■ **EXERCISE PROMPT**
Can you transcribe every record below exactly as it appears?

■ **PROVIDED RECORDS**
* * * * * * * * *

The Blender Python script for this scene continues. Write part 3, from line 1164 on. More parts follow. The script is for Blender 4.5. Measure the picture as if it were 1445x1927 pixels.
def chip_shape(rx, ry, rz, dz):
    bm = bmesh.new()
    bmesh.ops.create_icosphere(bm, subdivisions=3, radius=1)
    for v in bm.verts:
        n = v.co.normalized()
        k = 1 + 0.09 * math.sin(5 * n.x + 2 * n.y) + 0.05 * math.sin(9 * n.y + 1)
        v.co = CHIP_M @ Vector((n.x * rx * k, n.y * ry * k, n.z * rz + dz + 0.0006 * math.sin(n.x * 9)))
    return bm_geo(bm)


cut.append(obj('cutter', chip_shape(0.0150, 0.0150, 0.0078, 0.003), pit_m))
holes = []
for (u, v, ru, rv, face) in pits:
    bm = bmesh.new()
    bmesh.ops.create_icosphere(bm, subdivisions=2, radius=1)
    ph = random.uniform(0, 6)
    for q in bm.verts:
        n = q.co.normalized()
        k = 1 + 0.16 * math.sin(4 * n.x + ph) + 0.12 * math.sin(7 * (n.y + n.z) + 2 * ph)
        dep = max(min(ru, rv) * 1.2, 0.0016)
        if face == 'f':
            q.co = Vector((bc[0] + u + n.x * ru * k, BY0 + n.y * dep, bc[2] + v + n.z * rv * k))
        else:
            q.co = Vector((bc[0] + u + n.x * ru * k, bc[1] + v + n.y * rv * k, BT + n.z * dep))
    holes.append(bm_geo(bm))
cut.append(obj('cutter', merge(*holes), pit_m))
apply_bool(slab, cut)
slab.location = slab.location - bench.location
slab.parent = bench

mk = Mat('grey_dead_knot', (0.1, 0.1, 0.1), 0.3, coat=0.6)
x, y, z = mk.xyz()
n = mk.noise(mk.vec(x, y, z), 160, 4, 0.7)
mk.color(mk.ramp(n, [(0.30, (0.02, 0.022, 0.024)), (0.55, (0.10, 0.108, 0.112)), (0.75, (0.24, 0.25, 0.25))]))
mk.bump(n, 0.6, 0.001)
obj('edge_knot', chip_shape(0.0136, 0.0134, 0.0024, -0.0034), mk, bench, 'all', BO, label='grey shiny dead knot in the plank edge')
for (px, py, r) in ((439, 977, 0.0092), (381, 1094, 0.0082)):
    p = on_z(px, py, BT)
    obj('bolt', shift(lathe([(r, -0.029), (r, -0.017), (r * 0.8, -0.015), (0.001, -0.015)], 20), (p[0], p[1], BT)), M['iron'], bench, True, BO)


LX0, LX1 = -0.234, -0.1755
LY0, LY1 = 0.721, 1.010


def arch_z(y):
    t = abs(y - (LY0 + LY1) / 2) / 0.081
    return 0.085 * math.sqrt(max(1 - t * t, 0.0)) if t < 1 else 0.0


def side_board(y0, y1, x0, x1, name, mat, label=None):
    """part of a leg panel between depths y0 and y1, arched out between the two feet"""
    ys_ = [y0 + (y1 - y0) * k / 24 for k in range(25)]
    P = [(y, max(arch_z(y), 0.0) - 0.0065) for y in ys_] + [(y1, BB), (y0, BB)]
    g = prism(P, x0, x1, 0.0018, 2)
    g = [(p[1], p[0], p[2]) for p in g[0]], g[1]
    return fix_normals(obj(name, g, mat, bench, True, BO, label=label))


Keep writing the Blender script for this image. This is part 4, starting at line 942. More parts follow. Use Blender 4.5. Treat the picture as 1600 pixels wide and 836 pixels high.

* * * * * * * * *

■ **ANSWER TO THE PROBLEM**
The Blender Python script for this scene continues. Write part 3, from line 1164 on. More parts follow. The script is for Blender 4.5. Measure the picture as if it were 1445x1927 pixels.
def chip_shape(rx, ry, rz, dz):
    bm = bmesh.new()
    bmesh.ops.create_icosphere(bm, subdivisions=3, radius=1)
    for v in bm.verts:
        n = v.co.normalized()
        k = 1 + 0.09 * math.sin(5 * n.x + 2 * n.y) + 0.05 * math.sin(9 * n.y + 1)
        v.co = CHIP_M @ Vector((n.x * rx * k, n.y * ry * k, n.z * rz + dz + 0.0006 * math.sin(n.x * 9)))
    return bm_geo(bm)


cut.append(obj('cutter', chip_shape(0.0150, 0.0150, 0.0078, 0.003), pit_m))
holes = []
for (u, v, ru, rv, face) in pits:
    bm = bmesh.new()
    bmesh.ops.create_icosphere(bm, subdivisions=2, radius=1)
    ph = random.uniform(0, 6)
    for q in bm.verts:
        n = q.co.normalized()
        k = 1 + 0.16 * math.sin(4 * n.x + ph) + 0.12 * math.sin(7 * (n.y + n.z) + 2 * ph)
        dep = max(min(ru, rv) * 1.2, 0.0016)
        if face == 'f':
            q.co = Vector((bc[0] + u + n.x * ru * k, BY0 + n.y * dep, bc[2] + v + n.z * rv * k))
        else:
            q.co = Vector((bc[0] + u + n.x * ru * k, bc[1] + v + n.y * rv * k, BT + n.z * dep))
    holes.append(bm_geo(bm))
cut.append(obj('cutter', merge(*holes), pit_m))
apply_bool(slab, cut)
slab.location = slab.location - bench.location
slab.parent = bench

mk = Mat('grey_dead_knot', (0.1, 0.1, 0.1), 0.3, coat=0.6)
x, y, z = mk.xyz()
n = mk.noise(mk.vec(x, y, z), 160, 4, 0.7)
mk.color(mk.ramp(n, [(0.30, (0.02, 0.022, 0.024)), (0.55, (0.10, 0.108, 0.112)), (0.75, (0.24, 0.25, 0.25))]))
mk.bump(n, 0.6, 0.001)
obj('edge_knot', chip_shape(0.0136, 0.0134, 0.0024, -0.0034), mk, bench, 'all', BO, label='grey shiny dead knot in the plank edge')
for (px, py, r) in ((439, 977, 0.0092), (381, 1094, 0.0082)):
    p = on_z(px, py, BT)
    obj('bolt', shift(lathe([(r, -0.029), (r, -0.017), (r * 0.8, -0.015), (0.001, -0.015)], 20), (p[0], p[1], BT)), M['iron'], bench, True, BO)


LX0, LX1 = -0.234, -0.1755
LY0, LY1 = 0.721, 1.010


def arch_z(y):
    t = abs(y - (LY0 + LY1) / 2) / 0.081
    return 0.085 * math.sqrt(max(1 - t * t, 0.0)) if t < 1 else 0.0


def side_board(y0, y1, x0, x1, name, mat, label=None):
    """part of a leg panel between depths y0 and y1, arched out between the two feet"""
    ys_ = [y0 + (y1 - y0) * k / 24 for k in range(25)]
    P = [(y, max(arch_z(y), 0.0) - 0.0065) for y in ys_] + [(y1, BB), (y0, BB)]
    g = prism(P, x0, x1, 0.0018, 2)
    g = [(p[1], p[0], p[2]) for p in g[0]], g[1]
    return fix_normals(obj(name, g, mat, bench, True, BO, label=label))


Keep writing the Blender script for this image. This is part 4, starting at line 942. More parts follow. Use Blender 4.5. Treat the picture as 1600 pixels wide and 836 pixels high.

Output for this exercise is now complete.